TCD Glucksman Memorial Symposium and Long Room Exhibition on the Great War
Posted on: 14 June 2007
The Great War of 1914-18 was an event of unimaginable proportions inasmuch as it involved entire peoples who were caught up in a conflict that was ostensibly fought to save civilisation but which unleashed a mass slaughter that set in question the very basis of modernity. The appalling reality of industrial warfare was to present artists, writers, historians and social commentators with profound questions about representation, understanding and commemoration. To this day writers have sought to comprehend in their work the full meaning for individuals and society of that vast trauma while historians, critics and social analysts have considered how collective memory has attempted to come to terms with the Great War as one of the defining events of the twentieth century.
On the occasion of the opening of an exhibition, The Great War Revisited: Ireland and World War 1 in the Long Room, the Old Library, of material related to the Great War, Trinity’s Long Room Hub¹ mounted the Glucksman Memorial Symposium²: Commemorating the Unthinkable: Europe, Ireland and the Great War on Wednesday, June 13th last.
The symposium opened with readings by Sebastian Barry and Michael Longley. Sebastian Barry, poet, novelist and dramatist is the author of the Man Booker-shortlisted novel A Long Long Way (2005), a powerful evocation of an Irishman’s experience as a common soldier in the Great War. Michael Longley poet, who received the Queen’s Gold Medal for poetry in 2001, has engaged in his poetry with his father’s Great War service and with the poignant lives and work of that conflict’s war poets.
The readings were followed by presentations by Professor John Horne (Professor of Modern European History at Trinity College, Dublin), Mr Gerald Dawe ( poet and Director of the Oscar Wilde Center for Irish Writing, Trinity College, Dublin) and Ms Jane Leonard (1997-2006, Community History Outreach Officer at the Ulster Museum, Belfast).
Professor Horne considered why the Great War was unthinkable in advance, and why its two revelations – that entire peoples could be enrolled in a crusade for civilisation and that industrial warfare could bring death on an unimagined scale – required fundamental shifts in how war was thought about and commemorated. Ireland, far from being at the margins, was at the centre of this process. Professor Horne is internationally known for his work on the comparative history of the First World War and is currently writing a history of the French experience of the Great War.
Mr Dawe talked about his work on an anthology he is currently preparing for publication, the first of its kind to be devoted to the poetry of war and the experience of war, written by Irish men and women.
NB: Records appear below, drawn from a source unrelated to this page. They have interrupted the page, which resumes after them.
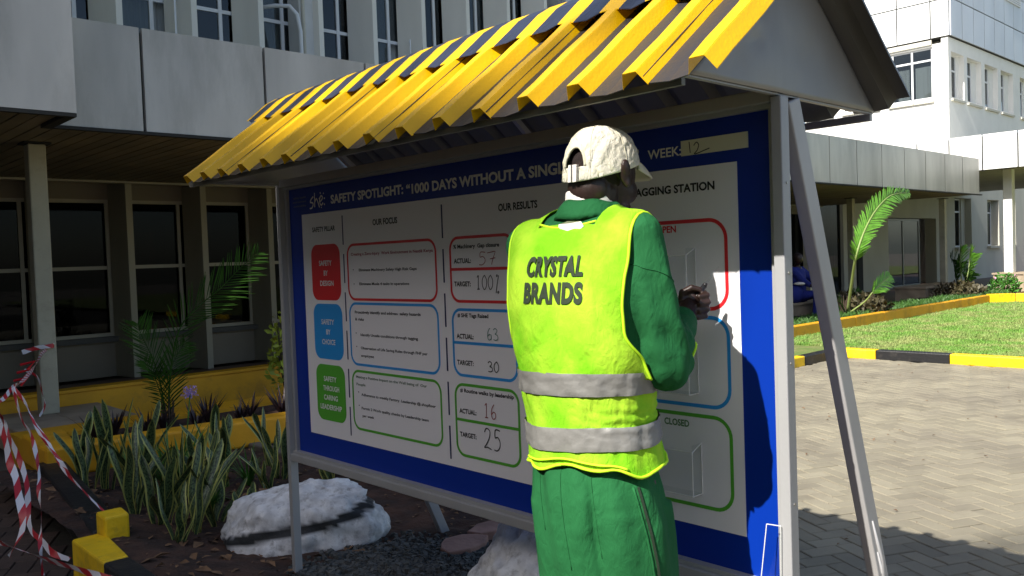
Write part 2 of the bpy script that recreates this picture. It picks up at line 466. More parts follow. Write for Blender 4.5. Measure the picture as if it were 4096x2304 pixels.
# herringbone pavers, 90 degree pattern laid along the board
BL, BW, GP = 0.215, 0.1075, 0.0032
def bmesh_brick(lx, ly):
    b = MB(); h = 0.006
    c = 0.004
    v = [(-lx, -ly, -0.05), (lx, -ly, -0.05), (lx, ly, -0.05), (-lx, ly, -0.05), (-lx, -ly, -c), (lx, -ly, -c), (lx, ly, -c), (-lx, ly, -c),
         (-lx + c, -ly + c, 0), (lx - c, -ly + c, 0), (lx - c, ly - c, 0), (-lx + c, ly - c, 0)]
    b.add(v, [(8, 9, 10, 11), (0, 1, 5, 4), (1, 2, 6, 5), (2, 3, 7, 6), (3, 0, 4, 7), (4, 5, 9, 8), (5, 6, 10, 9), (6, 7, 11, 10), (7, 4, 8, 11)])
    return b
bA = bmesh_brick(BL / 2 - GP, BW / 2 - GP); bB = bmesh_brick(BW / 2 - GP, BL / 2 - GP)
meA = bA.mesh('brick', [M['paver']]); meB = bB.mesh('brick', [M['paver']])
meC = bA.mesh('brick', [M['paver_dark']]); meD = bB.mesh('brick', [M['paver_dark']])
bricks = []
rr = random.Random(3)
th = math.radians(0)
nx = 130
for j in range(-130, 130):
    for k in range(-90, 90):
        # herringbone cell: unit w=BW; pair of bricks
        for typ in (0, 1):
            if typ == 0:
                cx = (k * 4 + j) * BW + BW; cy = j * BW + BW / 2
            else:
                cx = (k * 4 + j + 3.5) * BW; cy = j * BW + BW
            bricks.append((cx, cy, typ))
PANG = math.radians(-27.4)
ca, sa = math.cos(PANG), math.sin(PANG)
sel = []
for cx, cy, typ in bricks:
    x = cx * ca - cy * sa + 4.0; y = cx * sa + cy * ca + 0.5
    inA = 3.32 < x < 11.62 and -2.5 < y < 6.9 and not (x > 9.0 and y > 5.6)
    inB = 0.1 < x < 1.24 and 2.6 < y < 7.2
    inC = 1.24 <= x < 1.62 and 4.9 < y < 7.2 and x < 1.34 + (y - 4.8) * 0.11
    inD = -1.5 < x <= 3.32 and -2.5 < y < 0.7
    if inA or inB or inC or inD:
        sel.append((x, y, typ))
fwd = Vector((rot.to_3x3() @ Vector((0, 0, -1)))); rgt = rot.to_3x3() @ Vector((1, 0, 0)); upv = rot.to_3x3() @ Vector((0, 1, 0))
def in_view(p, mar=1.02):
    d = Vector(p) - Vector((0, 0, 1.36)); z = d.dot(fwd)
    if z < 0.3: return 0
    u = d.dot(rgt) / z * 3399; v = d.dot(upv) / z * 3399
    if abs(u) > 2048 * mar or abs(v) > 1152 * mar: return 0
    return 3399 / z
vis = []; rest = []
for x, y, t in sel:
    s = in_view((x, y, -0.2))
    hid = 0.54 * x < y < 1.83 * x and s     # behind the sign board
    if s and not hid: vis.append((s, x, y, t))
    else: rest.append((x, y, t))
vis.sort(reverse=True)
for s, x, y, t in vis[300:]: rest.append((x, y, t))
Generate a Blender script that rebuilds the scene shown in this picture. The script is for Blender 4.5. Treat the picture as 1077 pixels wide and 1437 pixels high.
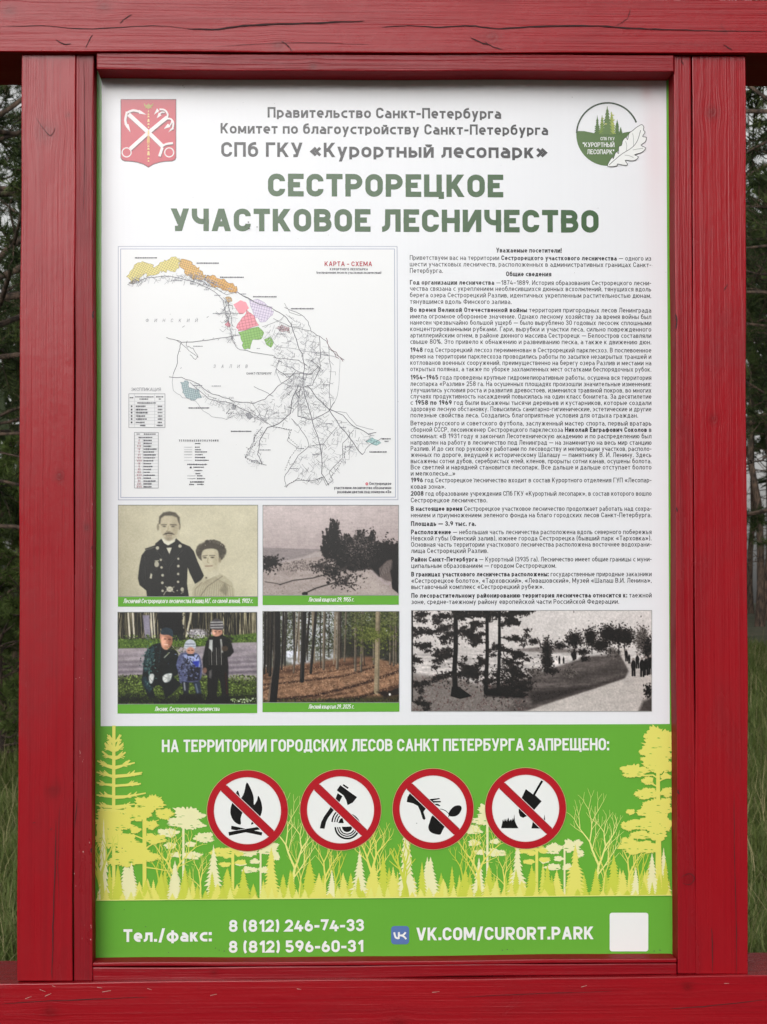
import bpy, bmesh, math, random
import numpy as np
from mathutils import Vector, Matrix
from mathutils.geometry import tessellate_polygon

sc = bpy.context.scene
for o in list(bpy.data.objects):
    bpy.data.objects.remove(o)

# ------------------------------------------------------------------ camera, sky, sun, exposure
Z0 = 0.95                                   # height of the lower edge of the printed board
F = 3194.0                                  # focal length in photo pixels (1077 x 1437)
CAM = Vector((0.2914, -3.2093, 0.4871 + Z0))
YAW, PIT, ROL = 0.0345, 0.0419, -0.0018
_f = Vector((math.sin(YAW) * math.cos(PIT), math.cos(YAW) * math.cos(PIT), math.sin(PIT)))
_r0 = Vector((math.cos(YAW), -math.sin(YAW), 0))
_u0 = _r0.cross(_f)
_r = math.cos(ROL) * _r0 + math.sin(ROL) * _u0
_u = -math.sin(ROL) * _r0 + math.cos(ROL) * _u0
cd = bpy.data.cameras.new('camera')
cam = bpy.data.objects.new('camera', cd)
sc.collection.objects.link(cam)
m = Matrix((_r, _u, -_f)).transposed().to_4x4()
m.translation = CAM
cam.matrix_world = m
cd.sensor_fit = 'VERTICAL'
cd.sensor_height = 36
cd.lens = F / 1437 * 36
cd.clip_start = 0.05
cd.clip_end = 2000
cd.dof.use_dof = True
cd.dof.focus_distance = 3.22
cd.dof.aperture_fstop = 36
sc.camera = cam

SUN_EL, SUN_AZ = math.radians(22), math.radians(193)   # azimuth clockwise from +Y
w = bpy.data.worlds.new("World")
sc.world = w
w.use_nodes = True
nt = w.node_tree
nt.nodes.clear()
sky = nt.nodes.new('ShaderNodeTexSky')
sky.sky_type = 'NISHITA'
sky.sun_disc = False
sky.sun_elevation = SUN_EL
sky.sun_rotation = SUN_AZ
sky.air_density = 1.6
sky.dust_density = 4.0
hs = nt.nodes.new('ShaderNodeHueSaturation')
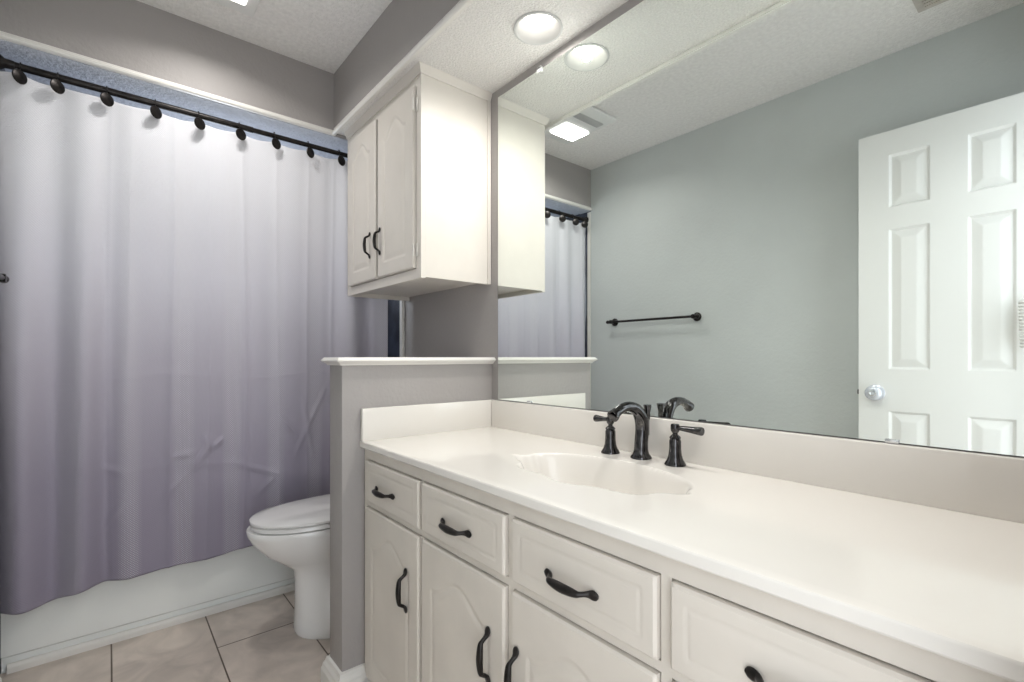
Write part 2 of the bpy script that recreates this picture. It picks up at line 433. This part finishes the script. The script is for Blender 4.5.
# curtain cloth
CZ0, CZ1 = .268, 2.050
CY0, CY1 = YB + .006, -.085
def sm(a, b, x):
    t_ = max(0, min(1, (x - a) / (b - a))); return t_ * t_ * (3 - 2 * t_)
HOOKS = [-1.406, -1.314, -1.183, -1.040, -.899, -.753, -.616, -.472, -.329, -.200, -.105]
CREASE = [(-1.17, .6), (-1.115, .4), (-.985, 1.0), (-.865, .5), (-.735, .9), (-.60, .5), (-.47, .6), (-.36, 1.0)]
def cx_(y, z):
    low = 1 - sm(.7, 2.0, z) * .68
    x = RX + .004
    wl = 1 - sm(-1.22, -1.10, y)                     # deep folds at the wall end
    x += wl * .030 * low * math.sin((y + 1.455) * 2 * PI / .155 - .8 + .25 * (2 - z))
    x += (1 - wl) * .011 * low * math.sin((y + .3) * 2 * PI / .285 + .5 * math.sin(2.1 * z) + .7)
    x += .006 * low * math.sin(y * 23 + z * 1.7) * math.sin(z * 1.3 + y * 3)
    wr = sm(-.42, -.30, y)                          # a deeper tuck at the mirror end
    x += wr * .020 * math.sin((y + .33) * 2 * PI / .20)
    for cy, s in CREASE:
        d = abs(y - cy - .008 * math.sin(z * 2.2 + cy * 9))
        if d < .03: x += s * .0065 * (1 - d / .03) ** 2 * (1 - .4 * sm(1.2, 2.0, z))
    for k in (1.02, .66):                             # horizontal packing creases
        d = abs(z - k - .012 * math.sin(y * 11))
        x += .0022 * math.exp(-(d / .011) ** 2) * sm(-1.3, -1.1, y) * (.4 + .6 * abs(math.sin(y * 6.3 + k * 5)))
    for y0, z0, y1, z1 in ((-.93, .62, -.84, .78), (-.55, .60, -.36, 1.02), (-.80, .66, -.55, .56), (-1.03, .52, -.93, .64), (-.62, .86, -.50, .72), (-.86, .72, -.80, .77), (-.88, .80, -.86, .70), (-1.22, .70, -1.12, .66), (-1.20, .45, -1.13, .56), (-.50, .95, -.44, .60), (-.70, .48, -.60, .58), (-1.0, .70, -.90, .72)):
        dx, dz = y1 - y0, z1 - z0; ln = math.hypot(dx, dz); tt = ((y - y0) * dx + (z - z0) * dz) / ln / ln
        if 0 < tt < 1:
            d = abs((y - y0) * dz - (z - z0) * dx) / ln
            x += .0065 * math.exp(-(d / .011) ** 2) * math.sin(PI * tt) ** 1.5
    x -= .022 * (1 - sm(.28, 1.1, z))                                          # the cloth hangs in towards the tub
    return x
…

The work of Irish soldier poets of the Great War such as Francis Ledwidge, Thomas Mac Greevey and Monk Gibbon will feature in the anthology, Earth Voices Whispering, which is due to be published next year.
Ms Leonard considered how Ireland commemorated the unthinkable in the immediate decades after the Great War. Her presentation explored how those directly affected by the war – veterans and bereaved families – mourned. Acknowledging the commonality of loss in the Great War is a development most associated with the recent peace process but it first surfaced in the divided Ireland of the 1920s.
The symposium was followed by the opening of the Great War Revisited: Ireland and World War 1 exhibition in the Long Room, Old Library. For the first 50 years after the establishment of Irish Independence, the part played by Irishmen was largely ignored by the State. In more recent times, this history has been rediscovered by families and historians. The exhibition looks at aspects of the war as they affected Ireland in terms of recruitment, dissent and loss. It includes an impressive collection of recruitment posters for Irish soldiers to the Irish Regiment which was donated to the Library by Rupert Magill. It also includes personal letters and accounts from soldiers who fought in the war, propaganda literature as well as anti-conscription literature of the time by Sean O’Casey, Eamonn de Valera among others. The role of many Trinity graduates and members of staff who took part in the war is also remembered in the exhibition which was opened by The O’Morchoe, President of the Royal British Legion in Ireland. The exhibition will run until August 31st next.
Notes to the Editor:
1. The symposium has been organised by the Long Room Hub, an initiative to develop research in the arts, humanities and social sciences, which was launched in Trinity College in June 2006. The Long Room Hub aims to cultivate and facilitate a new generation of researchers through the fuller exploitation of the College’s outstanding research collections. The Hub initiative will enable scholars to access the College’s Library’s rich resources of materials and collections which in many areas remain underexploited. It will unlock these treasures, through the creation of electronic records and a digitisation programme, for the purpose of exploring arts and humanities research at a strategic level. The Hub will stimulate individual and collaborative research in existing and new disciplines.
2. The Glucksman Series is named after Lewis Glucksman, who died last year. Mr Glucksman was a long-time generous donor to Trinity College Library and his wife, Loretta Brennan Glucksman continues to lend great support to the Long Room Hub.